- Data listing -
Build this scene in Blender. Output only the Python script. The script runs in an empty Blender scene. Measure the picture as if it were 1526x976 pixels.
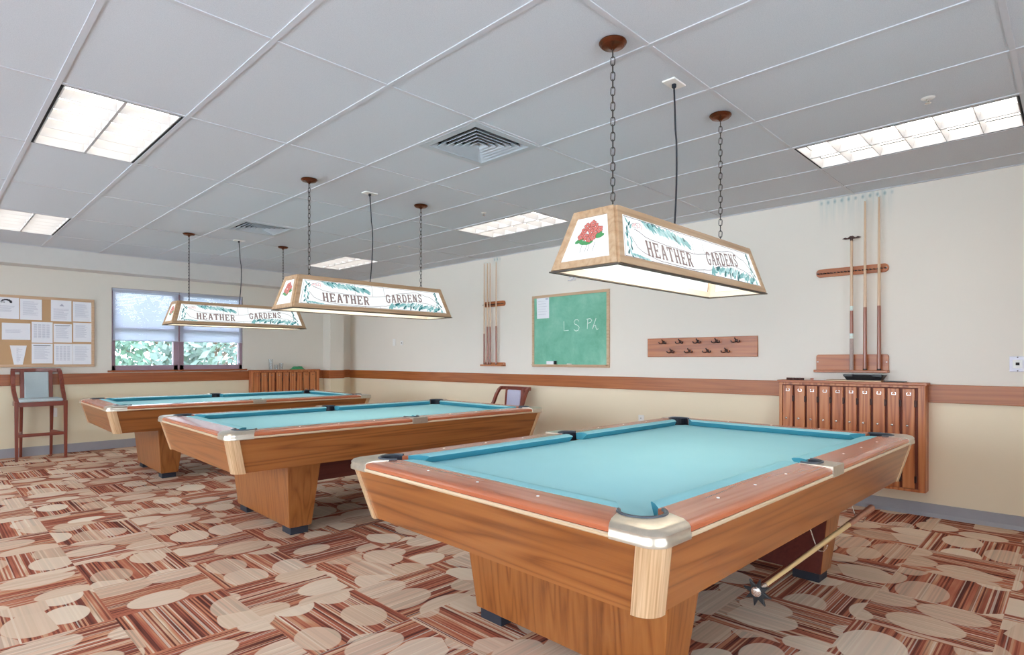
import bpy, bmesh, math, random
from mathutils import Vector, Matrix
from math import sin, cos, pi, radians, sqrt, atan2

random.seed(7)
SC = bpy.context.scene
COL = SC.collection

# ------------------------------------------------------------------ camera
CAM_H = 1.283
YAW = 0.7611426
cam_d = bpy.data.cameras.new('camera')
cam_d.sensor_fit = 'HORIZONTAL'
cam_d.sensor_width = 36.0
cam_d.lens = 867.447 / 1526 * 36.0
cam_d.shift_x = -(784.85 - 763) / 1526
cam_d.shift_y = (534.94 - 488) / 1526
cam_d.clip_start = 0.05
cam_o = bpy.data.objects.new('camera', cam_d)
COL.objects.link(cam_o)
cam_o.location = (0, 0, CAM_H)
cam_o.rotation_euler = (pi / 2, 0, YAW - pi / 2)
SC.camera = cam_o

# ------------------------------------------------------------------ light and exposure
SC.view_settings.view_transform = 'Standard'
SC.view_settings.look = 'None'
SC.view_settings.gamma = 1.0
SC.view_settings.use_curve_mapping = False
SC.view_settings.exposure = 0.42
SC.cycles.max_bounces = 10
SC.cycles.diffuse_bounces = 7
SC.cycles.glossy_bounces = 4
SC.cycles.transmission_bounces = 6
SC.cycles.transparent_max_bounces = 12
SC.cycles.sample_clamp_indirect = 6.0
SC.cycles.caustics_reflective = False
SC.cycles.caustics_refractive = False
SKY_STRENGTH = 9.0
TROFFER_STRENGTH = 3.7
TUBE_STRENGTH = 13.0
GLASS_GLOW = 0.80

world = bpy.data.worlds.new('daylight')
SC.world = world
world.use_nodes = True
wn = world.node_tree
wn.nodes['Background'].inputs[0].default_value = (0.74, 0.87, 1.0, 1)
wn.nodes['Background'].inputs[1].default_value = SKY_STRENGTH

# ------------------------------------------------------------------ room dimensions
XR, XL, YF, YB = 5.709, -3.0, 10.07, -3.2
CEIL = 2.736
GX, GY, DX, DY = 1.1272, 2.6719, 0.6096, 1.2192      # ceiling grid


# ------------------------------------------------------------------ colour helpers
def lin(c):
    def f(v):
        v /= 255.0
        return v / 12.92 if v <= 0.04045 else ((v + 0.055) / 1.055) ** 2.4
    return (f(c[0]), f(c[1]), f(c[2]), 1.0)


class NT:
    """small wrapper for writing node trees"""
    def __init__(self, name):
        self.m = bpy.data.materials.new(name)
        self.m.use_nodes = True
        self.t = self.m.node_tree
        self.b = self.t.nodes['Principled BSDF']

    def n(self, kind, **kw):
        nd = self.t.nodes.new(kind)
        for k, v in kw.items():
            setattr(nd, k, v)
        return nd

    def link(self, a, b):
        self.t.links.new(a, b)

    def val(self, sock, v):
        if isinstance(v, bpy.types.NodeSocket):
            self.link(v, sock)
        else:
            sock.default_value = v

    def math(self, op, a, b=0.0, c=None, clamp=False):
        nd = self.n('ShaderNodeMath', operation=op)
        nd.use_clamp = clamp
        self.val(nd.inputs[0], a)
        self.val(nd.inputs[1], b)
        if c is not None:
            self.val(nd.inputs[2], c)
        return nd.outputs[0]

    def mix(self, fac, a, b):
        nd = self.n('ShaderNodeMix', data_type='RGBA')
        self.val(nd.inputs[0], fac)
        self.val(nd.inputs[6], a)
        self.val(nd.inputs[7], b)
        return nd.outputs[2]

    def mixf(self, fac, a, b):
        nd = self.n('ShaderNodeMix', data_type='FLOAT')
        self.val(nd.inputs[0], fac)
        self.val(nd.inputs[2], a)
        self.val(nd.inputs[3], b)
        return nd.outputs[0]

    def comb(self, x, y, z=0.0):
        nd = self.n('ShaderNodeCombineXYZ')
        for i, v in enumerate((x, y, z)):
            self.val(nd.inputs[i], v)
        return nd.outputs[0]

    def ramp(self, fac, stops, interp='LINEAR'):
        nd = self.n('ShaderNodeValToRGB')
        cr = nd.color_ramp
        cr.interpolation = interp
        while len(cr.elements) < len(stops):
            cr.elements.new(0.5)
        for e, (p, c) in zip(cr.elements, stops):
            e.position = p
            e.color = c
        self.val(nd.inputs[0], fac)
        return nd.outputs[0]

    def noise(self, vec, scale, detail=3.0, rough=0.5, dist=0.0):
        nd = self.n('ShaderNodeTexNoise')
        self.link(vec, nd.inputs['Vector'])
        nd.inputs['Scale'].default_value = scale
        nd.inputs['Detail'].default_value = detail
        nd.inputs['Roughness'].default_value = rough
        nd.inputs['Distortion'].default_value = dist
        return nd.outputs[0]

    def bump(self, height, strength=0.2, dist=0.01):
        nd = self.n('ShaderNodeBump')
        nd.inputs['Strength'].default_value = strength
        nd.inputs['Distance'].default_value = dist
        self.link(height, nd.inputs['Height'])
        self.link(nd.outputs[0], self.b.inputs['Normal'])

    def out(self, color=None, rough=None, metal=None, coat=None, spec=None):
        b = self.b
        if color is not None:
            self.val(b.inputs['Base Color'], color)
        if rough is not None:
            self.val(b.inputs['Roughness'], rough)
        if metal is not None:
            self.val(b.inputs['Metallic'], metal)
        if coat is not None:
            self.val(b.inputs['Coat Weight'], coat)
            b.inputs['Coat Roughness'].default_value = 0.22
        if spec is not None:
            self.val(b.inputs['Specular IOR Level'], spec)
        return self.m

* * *

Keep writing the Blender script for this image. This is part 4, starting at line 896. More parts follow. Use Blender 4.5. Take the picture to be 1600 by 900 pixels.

- What the task asks -
From the records above, copy only the lines running from the line holding "Build this scene" through the line holding "COL = SC.collection", with no pictures.

- Right answer -
Build this scene in Blender. Output only the Python script. The script runs in an empty Blender scene. Measure the picture as if it were 1526x976 pixels.
import bpy, bmesh, math, random
from mathutils import Vector, Matrix
from math import sin, cos, pi, radians, sqrt, atan2

random.seed(7)
SC = bpy.context.scene
COL = SC.collection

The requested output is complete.